A
guerra contra o Brasil que levou à independência do Uruguai
Há 200
anos, os homens destinados a formar o destacamento precursor da independência
do Uruguai não faziam a menor ideia de que inventariam um país.
Atravessando
os rios Paraná e Uruguai a bordo de dois barcos, tinham apenas duas
preocupações: manter o mais absoluto silêncio e remar com a máxima rapidez
possível.
Tinham
zarpado de portos situados no que é hoje a Argentina, armados pobremente de
carabinas, sabres e adagas.
Se
algum deles tivesse dúvida sobre o que os aguardava ao final da jornada,
bastaria perguntar ao comandante da expedição.
Aos 40
anos, Juan Antonio Lavalleja passara três em uma masmorra na Ilha das Cobras,
no Rio de Janeiro.
Era lá
que o Império do Brasil (e, antes dele, a Coroa portuguesa) trancafiava
suspeitos de alta traição.
Sob a
lei brasileira, não havia outra definição para qualquer tentativa de desmembrar
o território nacional — exatamente o que Lavalleja e seus homens pretendiam
fazer se chegassem à margem direita do Rio Uruguai.
A
aventura por pouco não terminou em derramamento de sangue antes mesmo de
começar.
Nas
palavras de José Spikermann, um dos cronistas do grupo: "(...) ficamos
entre dois barcos inimigos, um a bombordo e outro a estibordo, víamos seus
faróis a muito pouca distância".
Por
volta de 23h de 19 de abril de 1825, o bando desembarcou na Praia da Agraciada,
distante 370 quilômetros de Montevidéu.
Tinham
"o aspecto de verdadeiros bandidos", diria Atanasio Sierra, outro
participante.
"Nesse
momento, não pudemos menos que beijar o solo da Pátria", relatou
Spikermann.
Pátria,
para Spikermann e seus companheiros, não era o Brasil.
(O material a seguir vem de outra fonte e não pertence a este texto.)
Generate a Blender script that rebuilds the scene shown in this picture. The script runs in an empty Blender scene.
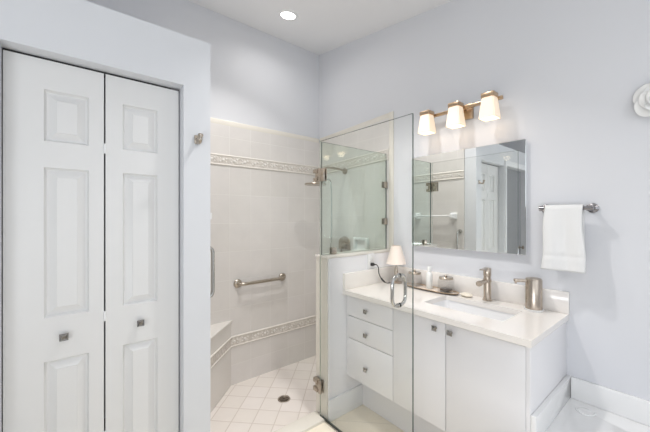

Nem Portugal, muito
menos a Espanha.
Era a
região situada entre os rios da Prata e Uruguai e os antigos limites
meridionais do império português, anexada em 1821 por Lisboa e zelosamente
conservada pelo Brasil após a independência.
Os
expedicionários de Lavalleja pretendiam libertá-la do domínio brasileiro e
devolvê-la ao seio da república independente proclamada em Buenos Aires.
Tinham
o apoio mais ou menos explícito do governo e da elite portenha, que lhes
brindaram com dinheiro, armas e propaganda ufanista nos jornais.
À
primeira vista, a façanha de 19 de abril assemelhava-se a mais um episódio
obscuro em séculos de guerras e escaramuças de fronteira.
Acabou
provocando um conflito que, de 1825 a 1828, fixaria praticamente em definitivo
os limites territoriais na região.
Para os
uruguaios, é a Guerra do Brasil. Para os brasileiros, Guerra da Cisplatina.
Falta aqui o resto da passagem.